Wir wissen gewisse Dinge über die Welt, und eines davon, ist die Tatsache, dass das biblische Bild der Himmel, die immer reiner (göttlicher) werden, je weiter man sich von der Erde entfernt, falsch ist

Das mittelalterliche Weltbild kann tatsächlich nicht reanimiert werden, denn der Zug ist schon lange weiter gefahren und im nächsten Bahnhof angekommen :) Der Kulturphilosoph Jean Gebser sprach von 5 Phasen der Entwicklung, die das menschliche Bewusstsein durchläuft: die älteste Phase nennt er die archaische Phase, worauf die magische, mythische, rationale und integrale Phase folgen. Heute befindet sich der Mensch in der "rationalen Phase", während sich der mittelalterliche Mensch in der mythischen Phase befand. Im Prinzip versuchen religiöse Fundamentalisten heute in diese mythische Phase zurückzukehren, was jedoch zum Scheitern verurteilt ist, denn der Fluss der Zeit lässt sich nicht aufhalten.
Gebser hat ein Kriterium angegeben, wann seiner Meinung nach die nächste Phase oder ein Bewusstseinssprung stattfindet: wenn die Lösungsansätze des gerade vorherrschenden Bewusstseins nicht mehr ausreichen. Im Falle des modernen rationalen Bewusstseins wäre das der Fall, wenn das rationale Denken mit seinem Latein am Ende ist. Das wird dann als tiefgreifende Krise erlebt. Der mittelalterliche Mensch hat die anbrechende Moderne nicht freudig begrüßt, sondern sie erbittert bekämpft, weil sie sein ganzes Weltbild erschüttert hat. Im 4. Jahrhundert glaubten die Menschen noch, dass die Erde der Mittelpunkt des ganzen Weltalls sei; dann kamen sie zu der sehr traumatisierenden Einsicht, dass es ganz anders ist. Das bedeutet aber nicht das aus für Religion und Spiritualität, denn sie kann weiter gedacht werden.
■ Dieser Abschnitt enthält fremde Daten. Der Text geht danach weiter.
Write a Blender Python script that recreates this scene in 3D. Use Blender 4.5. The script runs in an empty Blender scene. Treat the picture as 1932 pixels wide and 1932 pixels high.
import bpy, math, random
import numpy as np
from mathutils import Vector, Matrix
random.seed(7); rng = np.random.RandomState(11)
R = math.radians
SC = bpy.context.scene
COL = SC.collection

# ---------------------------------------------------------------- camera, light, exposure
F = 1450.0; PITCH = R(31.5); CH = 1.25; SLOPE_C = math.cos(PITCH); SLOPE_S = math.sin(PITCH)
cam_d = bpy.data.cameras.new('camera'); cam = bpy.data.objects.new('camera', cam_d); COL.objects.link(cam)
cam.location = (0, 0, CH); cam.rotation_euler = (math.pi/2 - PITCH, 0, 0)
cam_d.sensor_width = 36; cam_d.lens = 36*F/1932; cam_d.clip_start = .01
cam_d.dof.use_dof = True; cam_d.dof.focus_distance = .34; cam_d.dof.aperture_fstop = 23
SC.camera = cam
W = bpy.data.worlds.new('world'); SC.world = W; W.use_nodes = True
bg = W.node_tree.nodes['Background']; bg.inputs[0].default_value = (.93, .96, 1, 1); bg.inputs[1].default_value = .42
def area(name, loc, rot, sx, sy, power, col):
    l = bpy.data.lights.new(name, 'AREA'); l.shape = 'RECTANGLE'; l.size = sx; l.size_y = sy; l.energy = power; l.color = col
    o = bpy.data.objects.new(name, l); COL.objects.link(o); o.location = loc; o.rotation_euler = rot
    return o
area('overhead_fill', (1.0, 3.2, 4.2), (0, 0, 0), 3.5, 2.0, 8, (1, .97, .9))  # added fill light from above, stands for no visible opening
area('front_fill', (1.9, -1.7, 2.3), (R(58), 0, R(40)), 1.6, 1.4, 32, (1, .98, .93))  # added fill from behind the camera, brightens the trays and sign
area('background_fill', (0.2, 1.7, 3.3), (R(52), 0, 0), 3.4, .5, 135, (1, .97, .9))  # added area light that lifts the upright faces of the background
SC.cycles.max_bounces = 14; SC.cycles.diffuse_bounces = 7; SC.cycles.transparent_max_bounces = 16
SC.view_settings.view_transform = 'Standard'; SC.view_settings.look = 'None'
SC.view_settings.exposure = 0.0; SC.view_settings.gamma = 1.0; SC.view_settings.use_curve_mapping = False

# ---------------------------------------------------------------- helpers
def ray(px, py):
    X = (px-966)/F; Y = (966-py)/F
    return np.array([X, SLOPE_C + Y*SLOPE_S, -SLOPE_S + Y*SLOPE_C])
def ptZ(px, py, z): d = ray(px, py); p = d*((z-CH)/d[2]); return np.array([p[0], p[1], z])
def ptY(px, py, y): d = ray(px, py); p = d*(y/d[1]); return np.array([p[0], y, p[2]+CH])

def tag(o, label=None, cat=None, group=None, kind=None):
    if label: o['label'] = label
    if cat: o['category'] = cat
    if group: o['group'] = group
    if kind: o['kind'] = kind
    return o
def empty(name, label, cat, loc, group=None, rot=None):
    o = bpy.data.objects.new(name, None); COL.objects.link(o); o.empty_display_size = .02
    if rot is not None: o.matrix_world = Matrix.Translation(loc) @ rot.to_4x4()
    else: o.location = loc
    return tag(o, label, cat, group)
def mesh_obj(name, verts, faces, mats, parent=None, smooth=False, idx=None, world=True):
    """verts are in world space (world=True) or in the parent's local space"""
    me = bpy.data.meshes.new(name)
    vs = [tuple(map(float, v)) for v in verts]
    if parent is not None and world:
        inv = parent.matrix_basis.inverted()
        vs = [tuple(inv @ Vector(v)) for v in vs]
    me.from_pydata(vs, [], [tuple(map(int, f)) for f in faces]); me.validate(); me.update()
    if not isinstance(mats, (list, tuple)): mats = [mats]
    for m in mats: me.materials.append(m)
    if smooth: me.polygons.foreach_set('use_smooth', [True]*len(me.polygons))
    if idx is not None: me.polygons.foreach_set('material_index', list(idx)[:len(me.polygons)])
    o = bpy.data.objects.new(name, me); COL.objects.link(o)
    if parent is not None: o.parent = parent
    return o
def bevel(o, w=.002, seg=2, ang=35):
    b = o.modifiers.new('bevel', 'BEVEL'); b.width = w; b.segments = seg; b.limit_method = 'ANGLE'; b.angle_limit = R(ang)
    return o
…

Ein sehr guter Beweis dafür ist übrigens die Bibel, denn vom Alten Testament zum Neuen Testament hat sich ein sehr großer Bewusstseinssprung ereignet. Die Heilige Schrift kann sehr gut aus einer evolutionären Perspektive gelesen werden: über mehrere Jahrtausende entwickelte sich das Welt- und Gottesbild innerhalb einer gemeinsamen Tradition. Die biblischen Texte machen die Evolution des menschlichen Bewusstseins sichtbar, von einem archaischen zu einem immer höheren Bewusstsein.